After a wave of terror attacks against Israelis by Palestinians, who are educated by the Palestinian Authority and UNRWA to see murder and suicide as laudable, Israeli Prime Minister Benjamin Netanyahu announced the legalization of nine formerly unauthorized communities in Judea and Samaria. It was a great move—nonviolent and aimed precisely at what the Palestinian leadership and its terrorist foot soldiers don’t want: more Jews in the disputed territories.
It was, shall we say, the “grown up” thing to do.
The U.S. response, by contrast, was infantile. Indeed, State Department Spokesman Ned Price had a veritable temper tantrum. “The U.S. is deeply troubled by Israel’s announcement that it will reportedly advance thousands of settlements and begin a process to retroactively legalize nine outposts,” he declaimed. Francesca Albanese, the UN special rapporteur, rebuked Price, saying, “The construction of thousands of colonies in occupied land constitutes a war crime, not a ‘unilateral measure.'”
In a podcast with political activist David Axelrod, U.S. Ambassador to Israel Thomas Nides made clear his contempt for the country to which he makes American representation. Nides said, “We’re telling the prime minister— as I tell my kids—’pump the brakes,’ slow down, try to build a consensus, bring the parties together.”

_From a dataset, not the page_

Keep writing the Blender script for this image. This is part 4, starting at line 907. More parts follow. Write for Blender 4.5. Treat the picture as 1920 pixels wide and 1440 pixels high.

That “I know better” attitude is not new for Nides. Toward the beginning of this administration, Nides told an audience at the Institute for National Security Studies—a security-oriented forum of active and retired military and intelligence personnel—that President Joe Biden “fully and completely believes a two-state solution is best for Israel.”
Then came the kicker: “We want to see that neither side does stupid things.” Stupid things, that is, by stupid children.
You can blame New York Times columnist Tom Friedman, for his recent infantilization of Israel. He did, after all, write a column titled “The Israel we Knew is Gone” after the election in November. Is it rude to point out that many things Friedman once knew are now also gone: LPs, tape recorders, land phones, and “The Jetsons?”
Friedman was joined in December by out-of-date Oslo-era “peace processers” Daniel Kurtzer and Aaron David Miller, offered a prescription for U.S. relations with Israel. That prescription was a large, threatening hammer, wielded by two people with a lot of experience failing in Middle East negotiations, substituting Washington’s judgment for Israel’s and punishing where necessary. Weapons sales, UN votes, support for the Abraham Accords—wherever Israel messes up, in essence.
It is easy to dismiss Friedman, Kurtzer, and Ross. They mean nothing in the real world, although they apparently echo in the head of the president’s minions.
Nides is a different story. Israel’s real-life, adult experiences have led its people and its government to grow up. But Nides, in pursuit of a comprehensive deal with both Palestinians and Iranians bent on Israel’s destruction and his unrealistic attachment to the dead Oslo Accords, is way behind.
The so-called “Second Intifada”—more precisely, the Palestinian jihad against Israel—began in late 2000 when Yasser Arafat decided he couldn’t hold to the fiction of two states any longer. He ginned up his people in a war against Israel that killed more than 1,000 people. The U.S. equivalent, adjusted for national population, is more than 40,000 people: More than twelve 9-11s in under five years.
If you don’t think that had an impact on Israel’s view of its security requirements, think again.
Israel’s withdrawal from Gaza in 2005—taking Jewish bodies from the cemeteries, but leaving hundreds of thousands of dollars of greenhouses and contracts with European countries—resulted in Hamas’s ascension to the top of the Gaza thugocracy, the immiseration of the people of Gaza, and the recurring rocket wars. The Hamas charter says jihad is the only answer to Israel.
If you don’t think this too had an impact on Israel’s national maturation, think again.
In the broader arena, Iran has wrecked Yemen—Israel’s outlet from the Red Sea to the Indian Ocean—as well as Lebanon and Syria, seeking bases and factories for precision-guided missiles and drones on Israel’s borders. All along, Iran continues its progress toward a nuclear weapon, which sometimes features ballistic missiles that have “Death to Israel” written in Hebrew up along the side.
If you don’t think this also has an impact on Israel’s understanding of the threats it faces, think again.
Israel is approaching its 75th anniversary as a modern state, with civilizational roots thousands of years old. Its historic and present experiences are different than those of the United States; its neighbors are different, and the threats to its security and very existence are different.
Nides and the Biden administration should grow up.